Despite the prior arguments, the US is not likely to draft a BIT with China in the near future for one reason alone: it will never relinquish its technological superiority.  As China’s economy is anticipated to eclipse the US in coming years, Americans must come to grips with the fact that they are no longer the sole global super power.  This is a very tough psychological pill for the US to swallow.  However, the US will retain its position at the forefront of technology, and will never compromise its last source of strength and advantage over the rest of the world.  Not only does sharing this information present a real threat to US national security, but there is some uneasiness in the US regarding imperialist Chinese attitudes.  At the heart of China’s drive to create a BIT with the US is the desire to acquire high-level technology and export it home.  Even if strict controls were kept to ensure that technology vital to national security was protected, a BIT could provide an opportunity for access.  Compounding this fear are accusations of intellectual property theft, which have become a major source of contention between the US and Chinese governments.  A Massachusetts company, AMSC, recently sued Sinovel of Beijing for trade secret theft and criminal copyright infringement.  Legal proceedings are underway in China, but the Chinese judicial system is proving disappointing and either unwilling or unable to protect American business interests in China.

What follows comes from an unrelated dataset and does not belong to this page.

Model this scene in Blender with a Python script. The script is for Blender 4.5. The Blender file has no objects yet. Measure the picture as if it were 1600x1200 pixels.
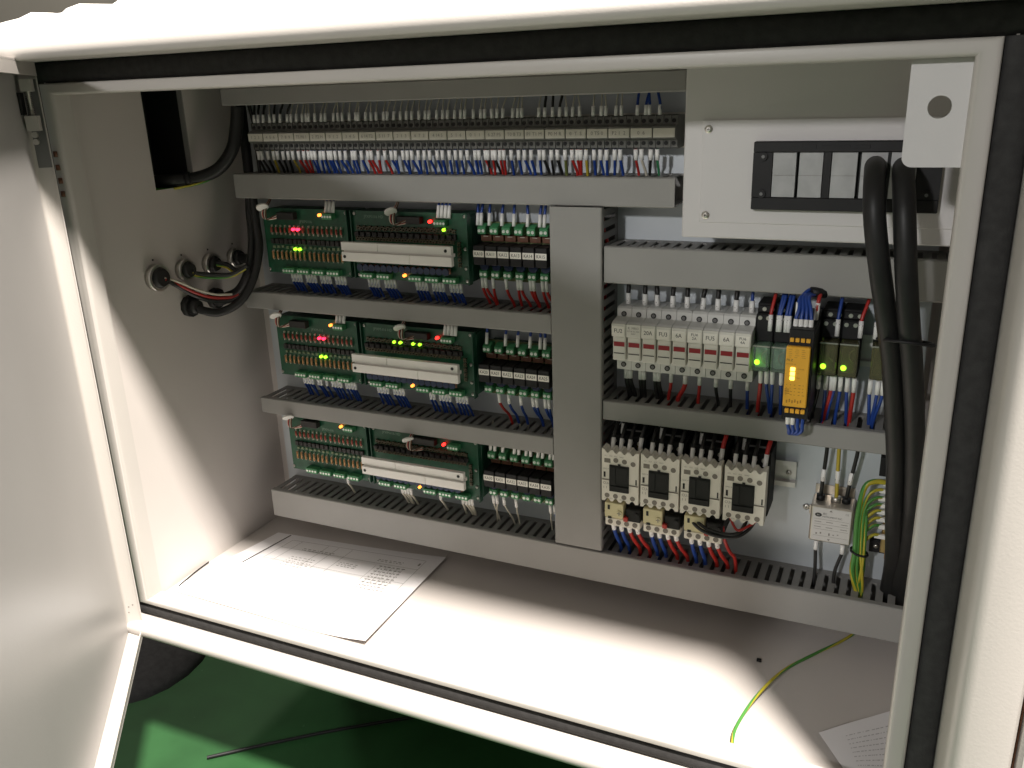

China’s sole motivation for promoting a BIT is the hunt for technology that the US is unlikely to concede.  Many of the other OFDI destinations are already possible without any additional investment facilitations: there are currently few legal restrictions on Chinese investments in the US.  Despite this, the Chinese are being met with resistance even when overpaying for a meat processing company.  While some may argue that giving the Chinese a powerful stake in the US food supply could undermine national security, this situation better serves to highlight American attitudes toward the Chinese.  As a whole, Americans do not have a positive conception of the Chinese.  Although clearly not justified, the idea exists that the Chinese are robbing the US of vital jobs and contributing to unemployment.  The Chinese have not endeavored to make themselves likeable in the eyes of the world; other than food there has been little export of culture or tradition.  In order to move forward and improve investment relationships with the US, China needs to make serious improvements to its public image in order to win over the people necessary to put political pressure on the government to allow greater entry into US markets.